According to Gregory Kissling, vice president of product at Omega, the chief difficulty was “fusing the chronograph function with the brain of the minute repeater mechanism. We had to think of a new strategy regarding the time and that’s why we decided to indicate the minute with a low tone, then comes the double tone for the 10s of seconds. We use a high tone for the seconds.” Aeschlimann was so proud of Omega’s new Master Chronometer certification that he insisted this chiming timepiece meet its rigorous standards, among them resistance to extreme magnetic fields of 15,000 Gauss, which in practical terms means that you could wear your watch while in an MRI machine (although given the way MRI machines are designed you might find it difficult to check the time). Whether you buy the retro-look watch or the Speedy (or both) you will also get a resonance box to amplify the sound, made with 400-year-old Alpine spruce of the type that would have been familiar to virtuoso violinmaker Antonio Stradivari.

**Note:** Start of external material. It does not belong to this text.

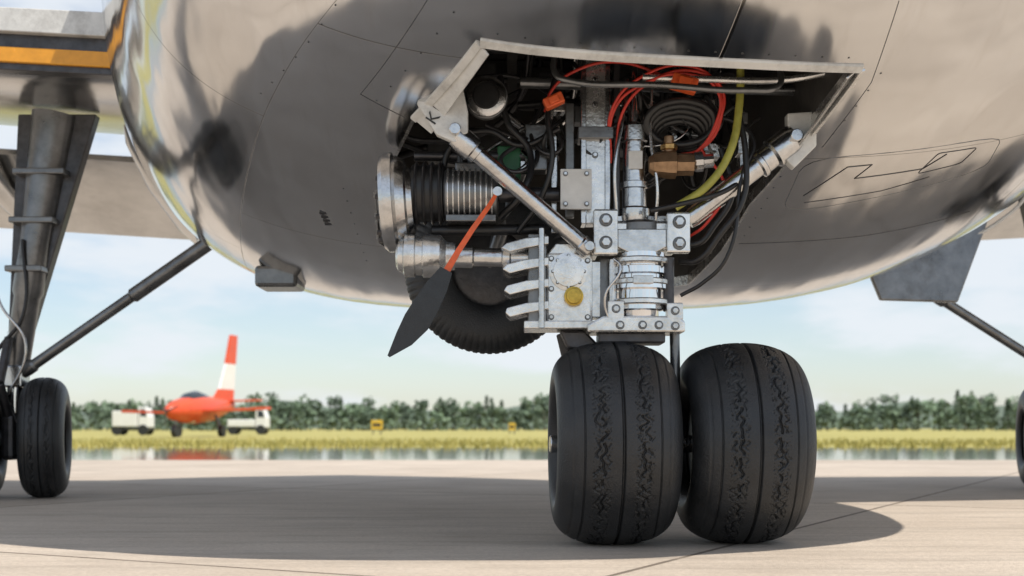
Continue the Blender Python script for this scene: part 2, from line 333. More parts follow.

Bulgari Octo Finissimo Minute Repeater, POA

Bulgari Octo Finissimo Minute Repeater, POA

Jaeger-LeCoultre Master Control Memovox Timer, £30,000

Jaeger-LeCoultre Master Control Memovox Timer, £30,000

The violin is also referenced in the shape of the winding crank of the special edition of another unusual audible timepiece from Jacob & Co. The brand has a following in the music world so aural watches are appropriate, and now its Opera Godfather 50th anniversary watch, which offers both tourbillon and tune, becomes available in a special edition to celebrate 50 years since the release of the prototypical gangster flick, with a case engraved to recall key scenes in the film. The Godfather raises a smile for its witty update of the tradition of placing a small music box mechanism inside a watch case, in this instance partially disguised as a miniature grand piano, with a seated figure of Don Corleone to give an idea of scale. And if you are thinking of going for a nap with the fishes the good news is that this watch is water-resistant to 30m.